**INFORMATION PROVIDED**

>> START

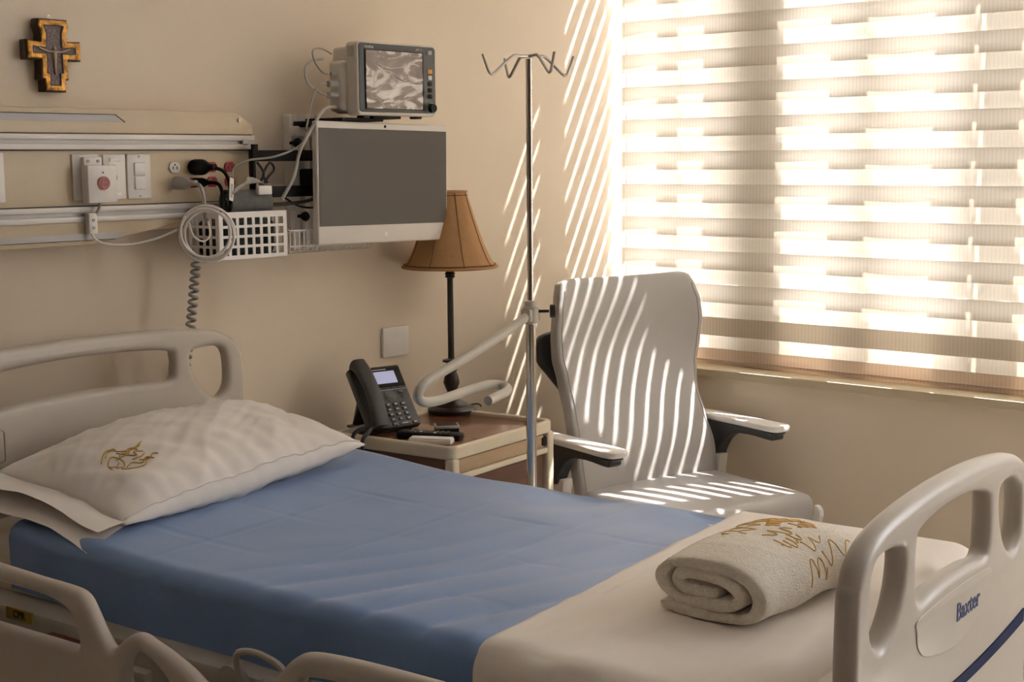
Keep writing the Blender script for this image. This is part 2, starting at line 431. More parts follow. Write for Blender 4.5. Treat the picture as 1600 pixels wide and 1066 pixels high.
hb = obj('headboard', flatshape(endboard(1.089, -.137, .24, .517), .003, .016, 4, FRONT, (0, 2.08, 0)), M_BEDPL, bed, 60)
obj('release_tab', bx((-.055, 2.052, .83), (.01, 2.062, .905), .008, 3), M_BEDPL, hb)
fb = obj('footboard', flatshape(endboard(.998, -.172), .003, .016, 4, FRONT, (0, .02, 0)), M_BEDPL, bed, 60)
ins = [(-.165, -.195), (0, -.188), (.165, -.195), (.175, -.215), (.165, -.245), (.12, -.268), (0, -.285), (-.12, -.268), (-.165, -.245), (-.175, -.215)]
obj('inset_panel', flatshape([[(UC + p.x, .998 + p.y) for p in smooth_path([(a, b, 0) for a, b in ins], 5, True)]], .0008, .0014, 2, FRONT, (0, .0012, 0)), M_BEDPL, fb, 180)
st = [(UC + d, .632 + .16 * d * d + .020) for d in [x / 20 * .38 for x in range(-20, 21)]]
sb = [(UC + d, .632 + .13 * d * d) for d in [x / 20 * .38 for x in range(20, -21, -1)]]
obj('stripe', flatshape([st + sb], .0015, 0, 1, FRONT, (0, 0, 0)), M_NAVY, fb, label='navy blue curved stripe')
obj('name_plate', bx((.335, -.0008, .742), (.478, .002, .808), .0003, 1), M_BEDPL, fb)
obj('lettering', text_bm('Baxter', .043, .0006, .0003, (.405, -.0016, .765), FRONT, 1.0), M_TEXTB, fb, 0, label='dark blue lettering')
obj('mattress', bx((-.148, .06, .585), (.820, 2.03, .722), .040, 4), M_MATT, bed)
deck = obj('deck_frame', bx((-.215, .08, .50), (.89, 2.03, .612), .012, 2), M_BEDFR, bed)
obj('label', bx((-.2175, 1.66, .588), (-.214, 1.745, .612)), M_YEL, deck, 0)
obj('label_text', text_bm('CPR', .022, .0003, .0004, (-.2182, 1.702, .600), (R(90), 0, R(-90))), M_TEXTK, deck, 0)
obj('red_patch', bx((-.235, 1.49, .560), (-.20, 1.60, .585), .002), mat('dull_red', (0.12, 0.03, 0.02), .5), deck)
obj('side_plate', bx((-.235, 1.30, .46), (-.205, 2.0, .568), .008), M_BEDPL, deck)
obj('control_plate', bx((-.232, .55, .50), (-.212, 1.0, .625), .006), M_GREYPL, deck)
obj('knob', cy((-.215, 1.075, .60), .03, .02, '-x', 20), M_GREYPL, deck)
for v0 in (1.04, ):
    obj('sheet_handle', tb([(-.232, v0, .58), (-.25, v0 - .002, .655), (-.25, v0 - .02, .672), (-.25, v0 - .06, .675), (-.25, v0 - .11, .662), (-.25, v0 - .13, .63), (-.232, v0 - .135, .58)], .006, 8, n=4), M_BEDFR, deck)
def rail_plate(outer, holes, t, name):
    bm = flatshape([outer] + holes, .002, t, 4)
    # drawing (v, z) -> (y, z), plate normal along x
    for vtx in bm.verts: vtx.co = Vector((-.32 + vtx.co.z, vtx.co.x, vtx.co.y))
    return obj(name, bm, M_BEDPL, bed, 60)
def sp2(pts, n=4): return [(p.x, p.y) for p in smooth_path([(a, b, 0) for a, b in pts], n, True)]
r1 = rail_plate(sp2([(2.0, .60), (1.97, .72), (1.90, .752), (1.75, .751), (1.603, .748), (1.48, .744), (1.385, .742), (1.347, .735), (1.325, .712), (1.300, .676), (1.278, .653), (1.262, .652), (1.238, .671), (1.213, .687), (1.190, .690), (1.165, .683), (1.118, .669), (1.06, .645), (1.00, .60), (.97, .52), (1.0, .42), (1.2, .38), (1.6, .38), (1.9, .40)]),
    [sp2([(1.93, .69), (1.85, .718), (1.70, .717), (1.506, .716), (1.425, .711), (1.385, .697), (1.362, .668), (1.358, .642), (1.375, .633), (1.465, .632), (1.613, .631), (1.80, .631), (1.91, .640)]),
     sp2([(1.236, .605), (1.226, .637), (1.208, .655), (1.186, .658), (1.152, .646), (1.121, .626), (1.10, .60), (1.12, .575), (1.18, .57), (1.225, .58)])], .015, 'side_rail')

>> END

**AIM**
Repeat the full listing above exactly, with no pictures in the copy.

**EXERCISE OUTPUT**
Keep writing the Blender script for this image. This is part 2, starting at line 431. More parts follow. Write for Blender 4.5. Treat the picture as 1600 pixels wide and 1066 pixels high.
hb = obj('headboard', flatshape(endboard(1.089, -.137, .24, .517), .003, .016, 4, FRONT, (0, 2.08, 0)), M_BEDPL, bed, 60)
obj('release_tab', bx((-.055, 2.052, .83), (.01, 2.062, .905), .008, 3), M_BEDPL, hb)
fb = obj('footboard', flatshape(endboard(.998, -.172), .003, .016, 4, FRONT, (0, .02, 0)), M_BEDPL, bed, 60)
ins = [(-.165, -.195), (0, -.188), (.165, -.195), (.175, -.215), (.165, -.245), (.12, -.268), (0, -.285), (-.12, -.268), (-.165, -.245), (-.175, -.215)]
obj('inset_panel', flatshape([[(UC + p.x, .998 + p.y) for p in smooth_path([(a, b, 0) for a, b in ins], 5, True)]], .0008, .0014, 2, FRONT, (0, .0012, 0)), M_BEDPL, fb, 180)
st = [(UC + d, .632 + .16 * d * d + .020) for d in [x / 20 * .38 for x in range(-20, 21)]]
sb = [(UC + d, .632 + .13 * d * d) for d in [x / 20 * .38 for x in range(20, -21, -1)]]
obj('stripe', flatshape([st + sb], .0015, 0, 1, FRONT, (0, 0, 0)), M_NAVY, fb, label='navy blue curved stripe')
obj('name_plate', bx((.335, -.0008, .742), (.478, .002, .808), .0003, 1), M_BEDPL, fb)
obj('lettering', text_bm('Baxter', .043, .0006, .0003, (.405, -.0016, .765), FRONT, 1.0), M_TEXTB, fb, 0, label='dark blue lettering')
obj('mattress', bx((-.148, .06, .585), (.820, 2.03, .722), .040, 4), M_MATT, bed)
deck = obj('deck_frame', bx((-.215, .08, .50), (.89, 2.03, .612), .012, 2), M_BEDFR, bed)
obj('label', bx((-.2175, 1.66, .588), (-.214, 1.745, .612)), M_YEL, deck, 0)
obj('label_text', text_bm('CPR', .022, .0003, .0004, (-.2182, 1.702, .600), (R(90), 0, R(-90))), M_TEXTK, deck, 0)
obj('red_patch', bx((-.235, 1.49, .560), (-.20, 1.60, .585), .002), mat('dull_red', (0.12, 0.03, 0.02), .5), deck)
obj('side_plate', bx((-.235, 1.30, .46), (-.205, 2.0, .568), .008), M_BEDPL, deck)
obj('control_plate', bx((-.232, .55, .50), (-.212, 1.0, .625), .006), M_GREYPL, deck)
obj('knob', cy((-.215, 1.075, .60), .03, .02, '-x', 20), M_GREYPL, deck)
for v0 in (1.04, ):
    obj('sheet_handle', tb([(-.232, v0, .58), (-.25, v0 - .002, .655), (-.25, v0 - .02, .672), (-.25, v0 - .06, .675), (-.25, v0 - .11, .662), (-.25, v0 - .13, .63), (-.232, v0 - .135, .58)], .006, 8, n=4), M_BEDFR, deck)
def rail_plate(outer, holes, t, name):
    bm = flatshape([outer] + holes, .002, t, 4)
    # drawing (v, z) -> (y, z), plate normal along x
    for vtx in bm.verts: vtx.co = Vector((-.32 + vtx.co.z, vtx.co.x, vtx.co.y))
    return obj(name, bm, M_BEDPL, bed, 60)
def sp2(pts, n=4): return [(p.x, p.y) for p in smooth_path([(a, b, 0) for a, b in pts], n, True)]
r1 = rail_plate(sp2([(2.0, .60), (1.97, .72), (1.90, .752), (1.75, .751), (1.603, .748), (1.48, .744), (1.385, .742), (1.347, .735), (1.325, .712), (1.300, .676), (1.278, .653), (1.262, .652), (1.238, .671), (1.213, .687), (1.190, .690), (1.165, .683), (1.118, .669), (1.06, .645), (1.00, .60), (.97, .52), (1.0, .42), (1.2, .38), (1.6, .38), (1.9, .40)]),
    [sp2([(1.93, .69), (1.85, .718), (1.70, .717), (1.506, .716), (1.425, .711), (1.385, .697), (1.362, .668), (1.358, .642), (1.375, .633), (1.465, .632), (1.613, .631), (1.80, .631), (1.91, .640)]),
     sp2([(1.236, .605), (1.226, .637), (1.208, .655), (1.186, .658), (1.152, .646), (1.121, .626), (1.10, .60), (1.12, .575), (1.18, .57), (1.225, .58)])], .015, 'side_rail')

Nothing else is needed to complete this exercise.